Go through the entries below and copy each line containing the word "scene".

• **GIVEN ENTRIES**
-- START --

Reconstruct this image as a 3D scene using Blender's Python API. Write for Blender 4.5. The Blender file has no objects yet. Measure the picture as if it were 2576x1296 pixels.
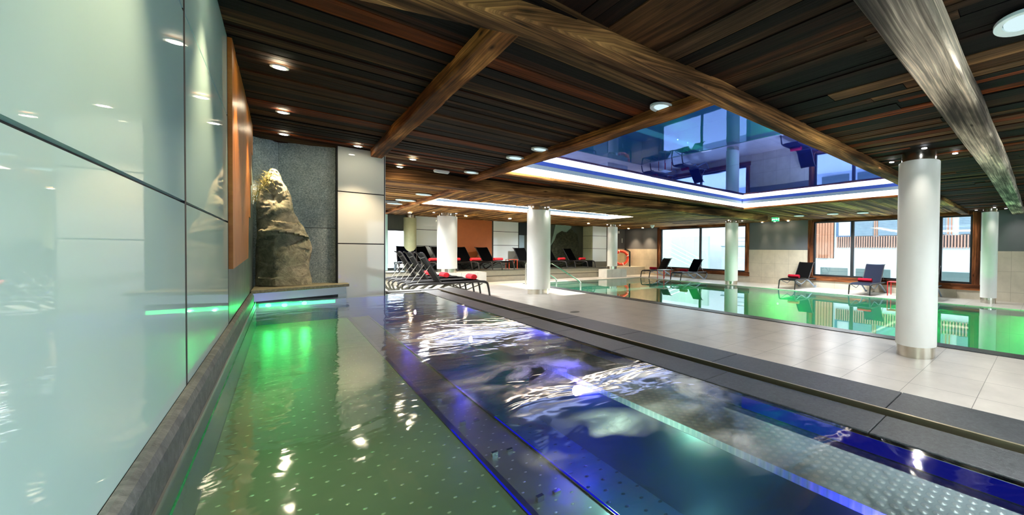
import bpy, bmesh, math, random
from mathutils import Vector, Matrix, noise
random.seed(7)
S = bpy.context.scene
COL = S.collection
PI = math.pi
# ------------------------------------------------------------------ camera
XC, YC, FP = 1760.0, 648.0, 958.8            # principal point and focal length in pixels of the 2576 px frame
YAW, PIT, ROL = .83113, -.01482, -.01205
EYE = Vector((0, 0, 1.5))
_f = Vector((math.sin(YAW)*math.cos(PIT), math.cos(YAW)*math.cos(PIT), math.sin(PIT)))
_r = Vector((math.cos(YAW), -math.sin(YAW), 0)); _d = _f.cross(_r)
CR = math.cos(ROL)*_r + math.sin(ROL)*_d; CD = -math.sin(ROL)*_r + math.cos(ROL)*_d; CF = _f
cam = bpy.data.cameras.new('camera'); co = bpy.data.objects.new('camera', cam); COL.objects.link(co)
mw = Matrix((( CR.x, -CD.x, -CF.x, 0), (CR.y, -CD.y, -CF.y, 0), (CR.z, -CD.z, -CF.z, 0), (0, 0, 0, 1)))
mw.translation = EYE; co.matrix_world = mw
cam.sensor_width = 36; cam.lens = FP*36/2576; cam.shift_x = (1288-XC)/2576; cam.clip_start = .02; cam.clip_end = 200
S.camera = co
def ray(x, y): return CR*((x-XC)/FP) + CD*((y-YC)/FP) + CF
def onz(x, y, z=0.): d = ray(x, y); return EYE + d*((z-1.5)/d.z)
def onx(x, y, X): d = ray(x, y); return EYE + d*(X/d.x)
def ony(x, y, Y): d = ray(x, y); return EYE + d*(Y/d.y)
# ------------------------------------------------------------------ world, sun, exposure
S.view_settings.view_transform = 'Standard'; S.view_settings.look = 'None'
S.view_settings.gamma = 1; S.view_settings.use_curve_mapping = False
S.view_settings.exposure = 2.4
w = bpy.data.worlds.new('sky'); S.world = w; w.use_nodes = True
bg = w.node_tree.nodes['Background']; bg.inputs[0].default_value = (.80, .91, 1, 1); bg.inputs[1].default_value = 1.15
cy = S.cycles; cy.use_denoising = True; cy.max_bounces = 8; cy.diffuse_bounces = 4; cy.glossy_bounces = 4; cy.transparent_max_bounces = 12
cy.sample_clamp_indirect = 6; cy.caustics_reflective = False; cy.caustics_refractive = False
sl = bpy.data.lights.new('sun', 'SUN'); sl.energy = 9; sl.angle = .009; sl.color = (1, .93, .82)
so = bpy.data.objects.new('sun', sl); COL.objects.link(so)
so.rotation_euler = Vector((-1, -.03, -.29)).to_track_quat('-Z', 'Y').to_euler(); so.location = (30, 15, 12)
def portal(loc, rot, sx, sy):
    l = bpy.data.lights.new('daylight_portal', 'AREA'); l.shape = 'RECTANGLE'; l.size = sx; l.size_y = sy
    l.cycles.is_portal = True
    o = bpy.data.objects.new('daylight_portal', l); COL.objects.link(o); o.location = loc; o.rotation_euler = rot
H = 3.0          # ceiling
ZW = .80         # water level of the raised whirlpool
XWALL = -.26     # glass face of the left wall
XWIN = 15.9      # window wall
YB = 21.5        # back wall
Y0 = -7.0        # wall behind the camera
for y0, y1 in ((11.35, 17.85), (1.9, 7.7), (-5.8, -.9)): portal((XWIN+.32, (y0+y1)/2, 1.7), (0, PI/2, 0), 2.4, y1-y0)
portal((6, Y0-.3, 1.6), (-PI/2, 0, 0), 7, 2.4)
# ------------------------------------------------------------------ helpers
def lin(c): return tuple(((v/255)/12.92 if v/255 <= .04045 else ((v/255+.055)/1.055)**2.4) for v in c)
class NT:
    def __init__(s, name):
        s.m = bpy.data.materials.new(name); s.m.use_nodes = True; s.t = s.m.node_tree; s.t.nodes.clear()
        s.out = s.n('ShaderNodeOutputMaterial')
    def n(s, typ, **k):
        x = s.t.nodes.new(typ)
        for a, b in k.items(): setattr(x, a, b)
        return x
    def l(s, a, b): s.t.links.new(a, b)
    def v(s, sock, val):
        if isinstance(val, (int, float, tuple, list)):
            if isinstance(val, (tuple, list)) and len(val) == 3 and sock.type == 'RGBA': val = (*val, 1)
            sock.default_value = val
        else: s.l(val, sock)
    def math(s, op, a, b=0., c=0.):
        x = s.n('ShaderNodeMath', operation=op); s.v(x.inputs[0], a); s.v(x.inputs[1], b); s.v(x.inputs[2], c); return x.outputs[0]
    def pos(s):
        x = s.n('ShaderNodeNewGeometry'); y = s.n('ShaderNodeSeparateXYZ'); s.l(x.outputs['Position'], y.inputs[0]); return x.outputs['Position'], y.outputs[0], y.outputs[1], y.outputs[2]
    def island(s): return s.n('ShaderNodeNewGeometry').outputs['Random Per Island']
    def xyz(s, a, b, c):
        x = s.n('ShaderNodeCombineXYZ'); s.v(x.inputs[0], a); s.v(x.inputs[1], b); s.v(x.inputs[2], c); return x.outputs[0]
    def noise(s, vec, scale, detail=4., rough=.6, dist=0.):
        x = s.n('ShaderNodeTexNoise'); s.v(x.inputs['Vector'], vec); s.v(x.inputs['Scale'], scale); x.inputs['Detail'].default_value = detail
        x.inputs['Roughness'].default_value = rough; x.inputs['Distortion'].default_value = dist; return x.outputs['Fac']
    def ramp(s, fac, stops, interp='LINEAR'):
        x = s.n('ShaderNodeValToRGB'); x.color_ramp.interpolation = interp; e = x.color_ramp.elements
        while len(e) < len(stops): e.new(.5)
        for i, (p, c) in enumerate(stops): e[i].position = p; e[i].color = (*c, 1) if len(c) == 3 else c
        s.l(fac, x.inputs[0]); return x.outputs[0]
    def mix(s, fac, a, b, mode='MIX'):
        x = s.n('ShaderNodeMix', data_type='RGBA', blend_type=mode); s.v(x.inputs[0], fac); s.v(x.inputs[6], a); s.v(x.inputs[7], b); return x.outputs[2]
    def bump(s, h, strength=.3, dist=.01):
        x = s.n('ShaderNodeBump'); x.inputs['Strength'].default_value = strength; x.inputs['Distance'].default_value = dist; s.l(h, x.inputs['Height']); return x.outputs[0]
    def bsdf(s, base, rough=.5, metal=0., spec=.5, normal=None, em=None, ems=0., coat=0.):
        b = s.n('ShaderNodeBsdfPrincipled'); s.v(b.inputs['Base Color'], base); s.v(b.inputs['Roughness'], rough); s.v(b.inputs['Metallic'], metal)
        s.v(b.inputs['Specular IOR Level'], spec); b.inputs['Coat Weight'].default_value = coat; b.inputs['Coat Roughness'].default_value = .03
        if normal is not None: s.l(normal, b.inputs['Normal'])
        if em is not None: s.v(b.inputs['Emission Color'], em); b.inputs['Emission Strength'].default_value = ems
        return b.outputs[0]
    def done(s, sh): s.l(sh, s.out.inputs[0]); return s.m
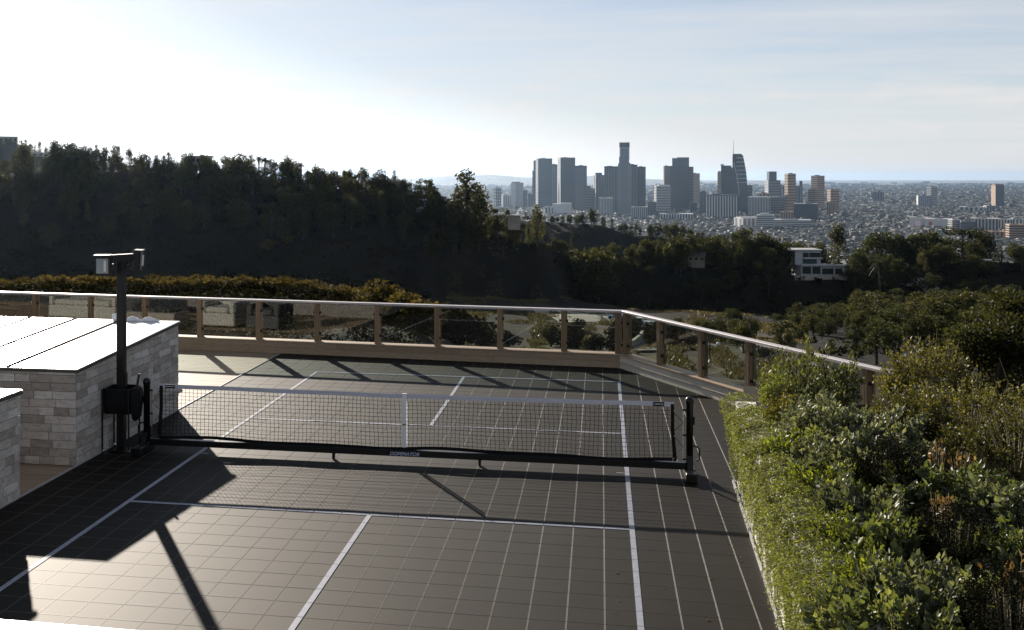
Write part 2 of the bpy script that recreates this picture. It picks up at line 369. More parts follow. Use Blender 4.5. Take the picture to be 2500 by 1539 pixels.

-- END --

• **EXERCISE ANSWER**
Reconstruct this image as a 3D scene using Blender's Python API. Write for Blender 4.5. The Blender file has no objects yet. Measure the picture as if it were 2576x1296 pixels.
S = bpy.context.scene